The Supply Chain: Chain Reaction

“A supply chain is like a tree full of monkeys: if you are at the top you look down on smiling faces; if you are at the bottom, however, the view is not so encouraging.” This lovely simile enlivened the latest forum of Collaborating for the Built Environment (“Be”), which met to discuss the supply chain as seen from the lower branches. We heard much to convince any client, consultant or contractor that we pay a very high price for our culture of tendering after design is done; the highest building costs in Europe in fact.

If only we chose our suppliers before detailed design and collaborated with them, we would be getting their good ideas while they could still make a difference. Suppliers often have a better solution to a specifier’s need than the consultant’s proposal, but there is little point in suggesting it as the savings could not be realised by the time they are asked. The supplied items could very well be more economically sized, bought in bulk at baseload costs and transactions handled electronically. Poor site-level procurement often wastes half the cost of each order from merchants by buying at the last minute in penny numbers, causing wasteful journeys and paperwork.

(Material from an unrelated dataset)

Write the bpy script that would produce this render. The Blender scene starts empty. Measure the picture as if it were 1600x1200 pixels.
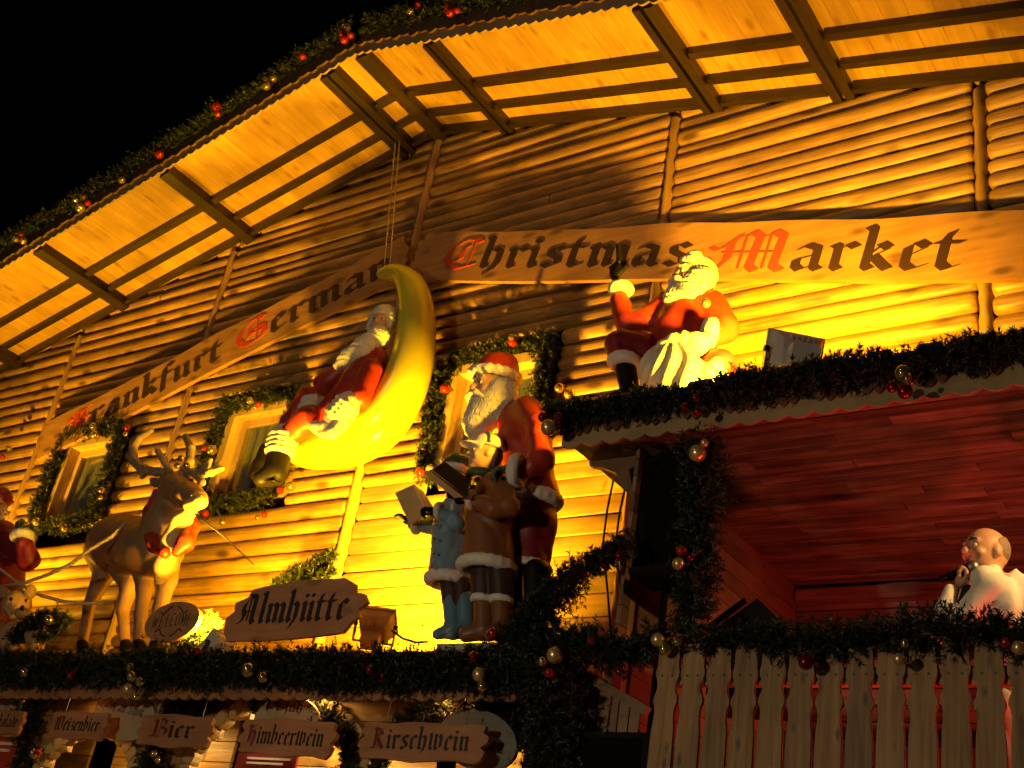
import bpy, bmesh, math, random
import numpy as np
from mathutils import Vector, Matrix
R_ = math.radians
random.seed(7); rng = np.random.default_rng(7)
scn = bpy.context.scene
col = scn.collection

# ---------------------------------------------------------------- camera, sky, light, exposure
CAM = np.array([0.0, -7.0, 1.6]); FPX = 1837.0
def cam_axes(yaw, pit, rol):
    fw = np.array([math.sin(yaw)*math.cos(pit), math.cos(yaw)*math.cos(pit), math.sin(pit)])
    r = np.array([math.cos(yaw), -math.sin(yaw), 0.0]); d = np.cross(fw, r)
    r2 = math.cos(rol)*r + math.sin(rol)*d; d2 = -math.sin(rol)*r + math.cos(rol)*d
    return np.stack([r2, d2, fw], 1)
CR = cam_axes(R_(-38.89), R_(27.47), R_(-10.30))
cd = bpy.data.cameras.new('camera'); cam = bpy.data.objects.new('camera', cd); col.objects.link(cam)
cd.sensor_width = 36; cd.lens = 36*FPX/1600; cd.clip_start = .05; cd.clip_end = 800
M4 = Matrix.Identity(4)
for i in range(3):
    M4[i][0] = CR[i,0]; M4[i][1] = -CR[i,1]; M4[i][2] = -CR[i,2]; M4[i][3] = CAM[i]
cam.matrix_world = M4
scn.camera = cam

wd = bpy.data.worlds.new('World'); scn.world = wd; wd.use_nodes = True
wn = wd.node_tree.nodes; wl = wd.node_tree.links
sky = wn.new('ShaderNodeTexSky'); sky.sky_type = 'NISHITA'; sky.sun_disc = False
SUN_EL, SUN_AZ = R_(24), R_(200)        # glow of the street lamps over the square, behind the viewer
sky.sun_elevation = SUN_EL; sky.sun_rotation = SUN_AZ
wl.new(sky.outputs[0], wn['Background'].inputs[0]); wn['Background'].inputs[1].default_value = .00022
sd = bpy.data.lights.new('sun', 'SUN'); sun = bpy.data.objects.new('sun', sd); col.objects.link(sun)
sd.energy = .06; sd.angle = R_(3); sd.color = (1, .84, .62)
sdir = Vector((math.sin(SUN_AZ)*math.cos(SUN_EL), math.cos(SUN_AZ)*math.cos(SUN_EL), math.sin(SUN_EL)))
sun.rotation_euler = sdir.to_track_quat('Z', 'Y').to_euler()
scn.view_settings.view_transform = 'Standard'; scn.view_settings.look = 'None'
scn.view_settings.exposure = 0; scn.view_settings.gamma = 1; scn.view_settings.use_curve_mapping = False
scn.render.engine = 'CYCLES'
scn.cycles.use_denoising = True; scn.cycles.use_adaptive_sampling = True; scn.cycles.adaptive_threshold = .03
scn.cycles.max_bounces = 4; scn.cycles.diffuse_bounces = 2; scn.cycles.glossy_bounces = 2
scn.cycles.sample_clamp_indirect = 4; scn.cycles.caustics_reflective = False; scn.cycles.caustics_refractive = False
AMBER = (1.0, .495, .010)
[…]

The fully integrated supply chain management message, complete with electronic collaboration tools, offers to cut deeply into the internal costs of design, documentation, materials and overheads, saving energy, cutting waste, reducing defects and increasing profits while potentially increasing design quality.

Why don’t we do it then? Discussion groups in the Be forum came up with long lists of barriers to supply chain collaboration: lack of recognition of the business case; inability to perceive value and therefore waste; lack of trust; short-termism; professional rivalry; threat to the specifiers’ position; lack of hard data; lack of team continuity; perverse incentives; the list goes on.

We called for better information to make the case, for publicity for the few examples of good practice, for a code of conduct for Be members when working together in a supply chain. We also called on ourselves to give a lead.

One obvious action to get out of the rut is to stop treating all customers equally. At present good customers subsidise bad ones. Good ones don’t get the discounts they deserve for saving their suppliers’ money. Bad ones don’t pay the costs of their wasteful tendering, changes of mind and poor ordering. The notional fee scale is as much to blame as the formal price list. Goods and services should be priced to suit the quality of the buyer, with poor customers penalised or avoided. Lean design and construction relies on established supply networks and good practice: why let poor customers push you back into inefficient ways? Yet most architects continue to welcome poor customers who offer profitless turnover for us and buy badly but aggressively from construction. We fear losing these monsters to rivals and having nothing to do. We are all buyers or sellers to someone.